+++ Data excerpt +++
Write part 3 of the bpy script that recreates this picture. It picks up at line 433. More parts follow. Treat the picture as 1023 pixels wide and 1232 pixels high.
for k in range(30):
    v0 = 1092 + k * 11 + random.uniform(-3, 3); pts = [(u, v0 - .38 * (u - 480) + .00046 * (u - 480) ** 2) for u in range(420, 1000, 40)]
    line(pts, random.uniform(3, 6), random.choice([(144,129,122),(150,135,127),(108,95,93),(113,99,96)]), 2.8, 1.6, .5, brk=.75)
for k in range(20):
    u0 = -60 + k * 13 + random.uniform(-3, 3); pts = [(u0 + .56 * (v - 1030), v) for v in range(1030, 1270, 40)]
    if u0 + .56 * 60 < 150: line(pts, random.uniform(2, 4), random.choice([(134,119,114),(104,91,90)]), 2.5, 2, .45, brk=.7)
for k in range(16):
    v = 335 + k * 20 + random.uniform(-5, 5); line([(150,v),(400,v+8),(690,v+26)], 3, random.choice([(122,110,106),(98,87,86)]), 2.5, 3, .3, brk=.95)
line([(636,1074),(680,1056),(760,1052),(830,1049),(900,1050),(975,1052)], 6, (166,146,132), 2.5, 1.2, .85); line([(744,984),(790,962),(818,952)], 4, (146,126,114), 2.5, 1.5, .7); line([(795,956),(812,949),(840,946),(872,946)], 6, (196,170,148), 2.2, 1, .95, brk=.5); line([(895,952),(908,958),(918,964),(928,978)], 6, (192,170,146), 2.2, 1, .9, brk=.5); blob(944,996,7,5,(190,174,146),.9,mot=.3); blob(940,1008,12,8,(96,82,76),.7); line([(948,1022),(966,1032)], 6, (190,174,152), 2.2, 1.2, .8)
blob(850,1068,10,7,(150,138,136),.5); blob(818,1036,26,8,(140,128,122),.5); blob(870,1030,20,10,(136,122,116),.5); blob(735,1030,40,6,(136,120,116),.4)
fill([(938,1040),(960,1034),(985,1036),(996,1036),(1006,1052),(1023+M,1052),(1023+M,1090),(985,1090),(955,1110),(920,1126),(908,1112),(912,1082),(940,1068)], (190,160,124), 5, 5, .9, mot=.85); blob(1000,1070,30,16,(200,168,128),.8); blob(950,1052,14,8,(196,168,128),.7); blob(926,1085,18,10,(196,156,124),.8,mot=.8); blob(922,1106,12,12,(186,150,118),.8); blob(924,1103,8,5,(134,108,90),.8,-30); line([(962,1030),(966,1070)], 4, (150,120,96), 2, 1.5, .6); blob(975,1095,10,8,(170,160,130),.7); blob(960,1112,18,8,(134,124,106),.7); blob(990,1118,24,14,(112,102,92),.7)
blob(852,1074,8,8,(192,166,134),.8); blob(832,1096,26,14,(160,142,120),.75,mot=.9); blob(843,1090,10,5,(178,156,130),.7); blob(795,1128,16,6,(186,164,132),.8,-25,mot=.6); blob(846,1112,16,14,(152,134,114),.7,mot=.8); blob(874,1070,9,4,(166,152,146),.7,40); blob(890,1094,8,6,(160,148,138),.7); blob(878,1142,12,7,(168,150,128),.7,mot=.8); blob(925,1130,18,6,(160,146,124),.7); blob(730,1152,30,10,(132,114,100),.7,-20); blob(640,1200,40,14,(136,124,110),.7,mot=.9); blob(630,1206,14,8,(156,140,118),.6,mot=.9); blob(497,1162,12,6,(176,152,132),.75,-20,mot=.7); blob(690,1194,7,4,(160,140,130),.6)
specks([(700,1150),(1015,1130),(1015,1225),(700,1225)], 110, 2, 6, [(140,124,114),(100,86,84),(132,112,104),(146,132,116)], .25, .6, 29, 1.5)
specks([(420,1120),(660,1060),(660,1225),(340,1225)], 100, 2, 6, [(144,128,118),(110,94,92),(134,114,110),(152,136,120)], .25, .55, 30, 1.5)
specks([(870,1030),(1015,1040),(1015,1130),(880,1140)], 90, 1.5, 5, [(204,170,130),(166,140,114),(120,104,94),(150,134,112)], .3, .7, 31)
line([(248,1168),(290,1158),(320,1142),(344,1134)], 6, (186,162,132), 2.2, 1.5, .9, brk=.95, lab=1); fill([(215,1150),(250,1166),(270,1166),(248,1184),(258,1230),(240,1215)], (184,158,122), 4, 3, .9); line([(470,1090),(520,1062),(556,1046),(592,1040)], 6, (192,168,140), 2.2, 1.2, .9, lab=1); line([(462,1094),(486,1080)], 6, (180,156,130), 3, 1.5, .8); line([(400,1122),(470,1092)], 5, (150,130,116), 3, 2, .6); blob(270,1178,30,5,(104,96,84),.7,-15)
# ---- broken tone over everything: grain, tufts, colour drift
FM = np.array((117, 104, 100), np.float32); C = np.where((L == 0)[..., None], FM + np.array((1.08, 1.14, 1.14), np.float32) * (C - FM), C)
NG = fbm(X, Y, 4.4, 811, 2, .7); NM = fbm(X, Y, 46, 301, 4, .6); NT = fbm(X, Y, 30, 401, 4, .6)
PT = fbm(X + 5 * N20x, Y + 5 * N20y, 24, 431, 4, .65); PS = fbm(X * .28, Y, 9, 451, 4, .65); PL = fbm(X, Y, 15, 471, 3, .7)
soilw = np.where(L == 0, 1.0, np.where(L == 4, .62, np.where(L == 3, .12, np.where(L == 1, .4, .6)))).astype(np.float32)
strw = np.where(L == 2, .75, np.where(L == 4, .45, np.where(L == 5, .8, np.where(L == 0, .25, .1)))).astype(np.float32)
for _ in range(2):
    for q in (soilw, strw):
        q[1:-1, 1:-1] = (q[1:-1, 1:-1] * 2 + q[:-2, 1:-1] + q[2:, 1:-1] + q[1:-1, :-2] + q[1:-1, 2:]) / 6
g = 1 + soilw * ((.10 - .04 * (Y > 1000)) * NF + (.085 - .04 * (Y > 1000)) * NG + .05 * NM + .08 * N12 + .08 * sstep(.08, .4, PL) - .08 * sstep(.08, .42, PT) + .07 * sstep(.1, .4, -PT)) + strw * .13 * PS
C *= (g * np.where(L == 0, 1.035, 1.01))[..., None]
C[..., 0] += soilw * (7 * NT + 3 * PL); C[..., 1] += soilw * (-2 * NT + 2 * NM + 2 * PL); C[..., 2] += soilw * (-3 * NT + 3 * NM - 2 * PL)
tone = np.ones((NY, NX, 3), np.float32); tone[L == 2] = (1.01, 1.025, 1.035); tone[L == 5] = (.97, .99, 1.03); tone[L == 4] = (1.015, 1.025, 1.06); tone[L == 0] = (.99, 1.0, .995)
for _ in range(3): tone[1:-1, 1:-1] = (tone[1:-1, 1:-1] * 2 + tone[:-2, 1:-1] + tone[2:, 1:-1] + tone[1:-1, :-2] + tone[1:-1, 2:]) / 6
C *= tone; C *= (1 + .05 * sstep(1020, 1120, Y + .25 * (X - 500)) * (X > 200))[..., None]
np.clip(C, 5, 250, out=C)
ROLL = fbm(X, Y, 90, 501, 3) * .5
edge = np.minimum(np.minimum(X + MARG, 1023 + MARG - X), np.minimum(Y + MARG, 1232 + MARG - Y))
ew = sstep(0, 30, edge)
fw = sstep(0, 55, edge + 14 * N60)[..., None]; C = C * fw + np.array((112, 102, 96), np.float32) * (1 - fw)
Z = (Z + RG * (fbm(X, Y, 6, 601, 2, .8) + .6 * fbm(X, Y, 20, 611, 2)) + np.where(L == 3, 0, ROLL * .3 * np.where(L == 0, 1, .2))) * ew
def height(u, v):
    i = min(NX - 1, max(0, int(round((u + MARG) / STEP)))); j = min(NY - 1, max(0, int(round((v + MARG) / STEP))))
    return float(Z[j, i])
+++
> What is needed: Repeat the data above exactly.

> Written answer:
Write part 3 of the bpy script that recreates this picture. It picks up at line 433. More parts follow. Treat the picture as 1023 pixels wide and 1232 pixels high.
for k in range(30):
    v0 = 1092 + k * 11 + random.uniform(-3, 3); pts = [(u, v0 - .38 * (u - 480) + .00046 * (u - 480) ** 2) for u in range(420, 1000, 40)]
    line(pts, random.uniform(3, 6), random.choice([(144,129,122),(150,135,127),(108,95,93),(113,99,96)]), 2.8, 1.6, .5, brk=.75)
for k in range(20):
    u0 = -60 + k * 13 + random.uniform(-3, 3); pts = [(u0 + .56 * (v - 1030), v) for v in range(1030, 1270, 40)]
    if u0 + .56 * 60 < 150: line(pts, random.uniform(2, 4), random.choice([(134,119,114),(104,91,90)]), 2.5, 2, .45, brk=.7)
for k in range(16):
    v = 335 + k * 20 + random.uniform(-5, 5); line([(150,v),(400,v+8),(690,v+26)], 3, random.choice([(122,110,106),(98,87,86)]), 2.5, 3, .3, brk=.95)
line([(636,1074),(680,1056),(760,1052),(830,1049),(900,1050),(975,1052)], 6, (166,146,132), 2.5, 1.2, .85); line([(744,984),(790,962),(818,952)], 4, (146,126,114), 2.5, 1.5, .7); line([(795,956),(812,949),(840,946),(872,946)], 6, (196,170,148), 2.2, 1, .95, brk=.5); line([(895,952),(908,958),(918,964),(928,978)], 6, (192,170,146), 2.2, 1, .9, brk=.5); blob(944,996,7,5,(190,174,146),.9,mot=.3); blob(940,1008,12,8,(96,82,76),.7); line([(948,1022),(966,1032)], 6, (190,174,152), 2.2, 1.2, .8)
blob(850,1068,10,7,(150,138,136),.5); blob(818,1036,26,8,(140,128,122),.5); blob(870,1030,20,10,(136,122,116),.5); blob(735,1030,40,6,(136,120,116),.4)
fill([(938,1040),(960,1034),(985,1036),(996,1036),(1006,1052),(1023+M,1052),(1023+M,1090),(985,1090),(955,1110),(920,1126),(908,1112),(912,1082),(940,1068)], (190,160,124), 5, 5, .9, mot=.85); blob(1000,1070,30,16,(200,168,128),.8); blob(950,1052,14,8,(196,168,128),.7); blob(926,1085,18,10,(196,156,124),.8,mot=.8); blob(922,1106,12,12,(186,150,118),.8); blob(924,1103,8,5,(134,108,90),.8,-30); line([(962,1030),(966,1070)], 4, (150,120,96), 2, 1.5, .6); blob(975,1095,10,8,(170,160,130),.7); blob(960,1112,18,8,(134,124,106),.7); blob(990,1118,24,14,(112,102,92),.7)
blob(852,1074,8,8,(192,166,134),.8); blob(832,1096,26,14,(160,142,120),.75,mot=.9); blob(843,1090,10,5,(178,156,130),.7); blob(795,1128,16,6,(186,164,132),.8,-25,mot=.6); blob(846,1112,16,14,(152,134,114),.7,mot=.8); blob(874,1070,9,4,(166,152,146),.7,40); blob(890,1094,8,6,(160,148,138),.7); blob(878,1142,12,7,(168,150,128),.7,mot=.8); blob(925,1130,18,6,(160,146,124),.7); blob(730,1152,30,10,(132,114,100),.7,-20); blob(640,1200,40,14,(136,124,110),.7,mot=.9); blob(630,1206,14,8,(156,140,118),.6,mot=.9); blob(497,1162,12,6,(176,152,132),.75,-20,mot=.7); blob(690,1194,7,4,(160,140,130),.6)
specks([(700,1150),(1015,1130),(1015,1225),(700,1225)], 110, 2, 6, [(140,124,114),(100,86,84),(132,112,104),(146,132,116)], .25, .6, 29, 1.5)
specks([(420,1120),(660,1060),(660,1225),(340,1225)], 100, 2, 6, [(144,128,118),(110,94,92),(134,114,110),(152,136,120)], .25, .55, 30, 1.5)
specks([(870,1030),(1015,1040),(1015,1130),(880,1140)], 90, 1.5, 5, [(204,170,130),(166,140,114),(120,104,94),(150,134,112)], .3, .7, 31)
line([(248,1168),(290,1158),(320,1142),(344,1134)], 6, (186,162,132), 2.2, 1.5, .9, brk=.95, lab=1); fill([(215,1150),(250,1166),(270,1166),(248,1184),(258,1230),(240,1215)], (184,158,122), 4, 3, .9); line([(470,1090),(520,1062),(556,1046),(592,1040)], 6, (192,168,140), 2.2, 1.2, .9, lab=1); line([(462,1094),(486,1080)], 6, (180,156,130), 3, 1.5, .8); line([(400,1122),(470,1092)], 5, (150,130,116), 3, 2, .6); blob(270,1178,30,5,(104,96,84),.7,-15)
# ---- broken tone over everything: grain, tufts, colour drift
FM = np.array((117, 104, 100), np.float32); C = np.where((L == 0)[..., None], FM + np.array((1.08, 1.14, 1.14), np.float32) * (C - FM), C)
NG = fbm(X, Y, 4.4, 811, 2, .7); NM = fbm(X, Y, 46, 301, 4, .6); NT = fbm(X, Y, 30, 401, 4, .6)
PT = fbm(X + 5 * N20x, Y + 5 * N20y, 24, 431, 4, .65); PS = fbm(X * .28, Y, 9, 451, 4, .65); PL = fbm(X, Y, 15, 471, 3, .7)
soilw = np.where(L == 0, 1.0, np.where(L == 4, .62, np.where(L == 3, .12, np.where(L == 1, .4, .6)))).astype(np.float32)
strw = np.where(L == 2, .75, np.where(L == 4, .45, np.where(L == 5, .8, np.where(L == 0, .25, .1)))).astype(np.float32)
for _ in range(2):
    for q in (soilw, strw):
        q[1:-1, 1:-1] = (q[1:-1, 1:-1] * 2 + q[:-2, 1:-1] + q[2:, 1:-1] + q[1:-1, :-2] + q[1:-1, 2:]) / 6
g = 1 + soilw * ((.10 - .04 * (Y > 1000)) * NF + (.085 - .04 * (Y > 1000)) * NG + .05 * NM + .08 * N12 + .08 * sstep(.08, .4, PL) - .08 * sstep(.08, .42, PT) + .07 * sstep(.1, .4, -PT)) + strw * .13 * PS
C *= (g * np.where(L == 0, 1.035, 1.01))[..., None]
C[..., 0] += soilw * (7 * NT + 3 * PL); C[..., 1] += soilw * (-2 * NT + 2 * NM + 2 * PL); C[..., 2] += soilw * (-3 * NT + 3 * NM - 2 * PL)
tone = np.ones((NY, NX, 3), np.float32); tone[L == 2] = (1.01, 1.025, 1.035); tone[L == 5] = (.97, .99, 1.03); tone[L == 4] = (1.015, 1.025, 1.06); tone[L == 0] = (.99, 1.0, .995)
for _ in range(3): tone[1:-1, 1:-1] = (tone[1:-1, 1:-1] * 2 + tone[:-2, 1:-1] + tone[2:, 1:-1] + tone[1:-1, :-2] + tone[1:-1, 2:]) / 6
C *= tone; C *= (1 + .05 * sstep(1020, 1120, Y + .25 * (X - 500)) * (X > 200))[..., None]
np.clip(C, 5, 250, out=C)
ROLL = fbm(X, Y, 90, 501, 3) * .5
edge = np.minimum(np.minimum(X + MARG, 1023 + MARG - X), np.minimum(Y + MARG, 1232 + MARG - Y))
ew = sstep(0, 30, edge)
fw = sstep(0, 55, edge + 14 * N60)[..., None]; C = C * fw + np.array((112, 102, 96), np.float32) * (1 - fw)
Z = (Z + RG * (fbm(X, Y, 6, 601, 2, .8) + .6 * fbm(X, Y, 20, 611, 2)) + np.where(L == 3, 0, ROLL * .3 * np.where(L == 0, 1, .2))) * ew
def height(u, v):
    i = min(NX - 1, max(0, int(round((u + MARG) / STEP)))); j = min(NY - 1, max(0, int(round((v + MARG) / STEP))))
    return float(Z[j, i])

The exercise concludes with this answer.